-- WHAT TO WORK ON --
Report, as a bare number, how many lines hold "Blender".

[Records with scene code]

────────────────────

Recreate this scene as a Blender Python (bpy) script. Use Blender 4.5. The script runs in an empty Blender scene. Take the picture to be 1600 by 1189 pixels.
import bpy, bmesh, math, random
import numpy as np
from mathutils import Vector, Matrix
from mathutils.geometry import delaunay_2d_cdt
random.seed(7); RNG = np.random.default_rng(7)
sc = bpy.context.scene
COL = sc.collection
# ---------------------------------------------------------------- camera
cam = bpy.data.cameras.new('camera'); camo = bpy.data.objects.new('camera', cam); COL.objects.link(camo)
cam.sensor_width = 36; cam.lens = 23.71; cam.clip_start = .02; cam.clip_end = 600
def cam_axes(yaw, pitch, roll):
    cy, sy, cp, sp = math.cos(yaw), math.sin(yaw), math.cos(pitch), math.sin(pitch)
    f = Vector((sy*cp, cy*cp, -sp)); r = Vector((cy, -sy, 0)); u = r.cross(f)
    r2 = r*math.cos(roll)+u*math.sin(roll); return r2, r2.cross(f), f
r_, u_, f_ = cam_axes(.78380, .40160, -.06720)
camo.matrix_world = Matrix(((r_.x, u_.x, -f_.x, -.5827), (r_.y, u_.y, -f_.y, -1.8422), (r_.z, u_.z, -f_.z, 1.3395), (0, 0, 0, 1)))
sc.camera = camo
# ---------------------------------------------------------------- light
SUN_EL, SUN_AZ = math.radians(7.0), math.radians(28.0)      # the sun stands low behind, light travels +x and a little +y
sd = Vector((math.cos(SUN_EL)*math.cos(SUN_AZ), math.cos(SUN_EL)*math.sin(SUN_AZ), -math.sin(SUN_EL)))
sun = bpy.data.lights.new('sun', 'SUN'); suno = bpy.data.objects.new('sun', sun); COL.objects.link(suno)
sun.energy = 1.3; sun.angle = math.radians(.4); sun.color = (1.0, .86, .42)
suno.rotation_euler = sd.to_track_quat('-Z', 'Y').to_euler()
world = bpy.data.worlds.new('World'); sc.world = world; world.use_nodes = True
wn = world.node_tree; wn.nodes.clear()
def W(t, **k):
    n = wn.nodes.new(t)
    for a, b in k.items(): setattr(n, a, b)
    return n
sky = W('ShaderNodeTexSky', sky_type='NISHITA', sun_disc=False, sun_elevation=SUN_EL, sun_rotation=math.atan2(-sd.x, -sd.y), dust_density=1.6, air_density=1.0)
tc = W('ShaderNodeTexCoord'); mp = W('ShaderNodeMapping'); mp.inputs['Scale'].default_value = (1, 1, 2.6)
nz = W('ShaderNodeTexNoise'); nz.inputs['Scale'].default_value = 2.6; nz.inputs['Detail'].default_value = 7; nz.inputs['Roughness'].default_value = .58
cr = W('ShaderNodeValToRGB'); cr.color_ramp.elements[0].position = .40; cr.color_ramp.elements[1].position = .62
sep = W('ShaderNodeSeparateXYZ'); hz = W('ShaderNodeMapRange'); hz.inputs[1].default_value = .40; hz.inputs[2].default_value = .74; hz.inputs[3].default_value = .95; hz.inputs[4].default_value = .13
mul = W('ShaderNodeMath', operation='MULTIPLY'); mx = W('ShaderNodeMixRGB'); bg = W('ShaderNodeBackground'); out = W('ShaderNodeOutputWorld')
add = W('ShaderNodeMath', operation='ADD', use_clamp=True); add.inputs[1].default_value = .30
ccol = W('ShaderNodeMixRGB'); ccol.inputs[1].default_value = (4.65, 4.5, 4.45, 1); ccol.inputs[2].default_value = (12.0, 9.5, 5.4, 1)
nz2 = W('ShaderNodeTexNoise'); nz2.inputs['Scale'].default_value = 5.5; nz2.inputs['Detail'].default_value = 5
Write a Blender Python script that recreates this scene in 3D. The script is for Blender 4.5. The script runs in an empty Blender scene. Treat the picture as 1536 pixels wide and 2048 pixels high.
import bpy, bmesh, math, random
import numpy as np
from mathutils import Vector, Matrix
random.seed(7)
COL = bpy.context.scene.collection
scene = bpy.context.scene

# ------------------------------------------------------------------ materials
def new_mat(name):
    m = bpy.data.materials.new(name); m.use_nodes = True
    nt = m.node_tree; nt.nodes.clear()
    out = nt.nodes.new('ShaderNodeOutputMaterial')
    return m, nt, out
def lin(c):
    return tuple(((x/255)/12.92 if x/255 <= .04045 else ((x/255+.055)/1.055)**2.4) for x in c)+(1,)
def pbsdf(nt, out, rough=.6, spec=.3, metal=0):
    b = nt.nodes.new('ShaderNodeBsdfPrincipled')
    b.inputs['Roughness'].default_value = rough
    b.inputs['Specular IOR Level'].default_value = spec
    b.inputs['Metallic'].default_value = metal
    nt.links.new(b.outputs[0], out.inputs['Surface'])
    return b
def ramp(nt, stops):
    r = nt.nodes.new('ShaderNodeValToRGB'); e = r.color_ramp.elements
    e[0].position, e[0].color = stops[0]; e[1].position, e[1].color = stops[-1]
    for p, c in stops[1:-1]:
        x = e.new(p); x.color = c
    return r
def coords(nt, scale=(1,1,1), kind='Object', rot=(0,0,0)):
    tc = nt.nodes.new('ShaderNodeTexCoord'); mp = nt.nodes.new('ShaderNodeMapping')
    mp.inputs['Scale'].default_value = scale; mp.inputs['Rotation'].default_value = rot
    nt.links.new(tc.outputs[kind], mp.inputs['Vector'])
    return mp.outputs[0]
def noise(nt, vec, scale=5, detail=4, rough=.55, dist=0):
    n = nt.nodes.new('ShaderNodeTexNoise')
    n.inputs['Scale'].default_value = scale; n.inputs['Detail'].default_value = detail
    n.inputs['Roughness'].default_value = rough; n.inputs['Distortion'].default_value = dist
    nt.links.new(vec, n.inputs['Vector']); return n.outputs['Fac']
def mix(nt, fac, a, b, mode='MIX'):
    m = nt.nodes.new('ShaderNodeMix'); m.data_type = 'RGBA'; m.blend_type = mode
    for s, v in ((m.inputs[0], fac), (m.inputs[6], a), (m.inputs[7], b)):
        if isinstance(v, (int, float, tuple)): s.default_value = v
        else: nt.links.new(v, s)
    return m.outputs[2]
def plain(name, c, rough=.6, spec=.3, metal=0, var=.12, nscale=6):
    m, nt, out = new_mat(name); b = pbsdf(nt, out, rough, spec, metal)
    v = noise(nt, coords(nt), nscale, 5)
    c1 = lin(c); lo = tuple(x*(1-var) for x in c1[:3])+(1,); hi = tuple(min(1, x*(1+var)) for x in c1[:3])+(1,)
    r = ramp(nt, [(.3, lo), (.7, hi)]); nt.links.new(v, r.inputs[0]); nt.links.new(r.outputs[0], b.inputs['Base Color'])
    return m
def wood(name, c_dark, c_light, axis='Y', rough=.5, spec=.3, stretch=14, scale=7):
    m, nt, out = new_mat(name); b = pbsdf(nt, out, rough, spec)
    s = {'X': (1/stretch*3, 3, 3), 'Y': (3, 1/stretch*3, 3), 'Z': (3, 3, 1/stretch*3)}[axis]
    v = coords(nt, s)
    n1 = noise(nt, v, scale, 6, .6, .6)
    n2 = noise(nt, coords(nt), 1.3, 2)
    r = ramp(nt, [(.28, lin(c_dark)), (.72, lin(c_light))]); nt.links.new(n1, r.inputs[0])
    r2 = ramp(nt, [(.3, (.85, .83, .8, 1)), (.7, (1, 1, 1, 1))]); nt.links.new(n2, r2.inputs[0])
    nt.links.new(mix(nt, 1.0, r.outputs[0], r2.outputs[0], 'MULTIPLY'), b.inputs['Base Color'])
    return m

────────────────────

-- RESPONSE --
2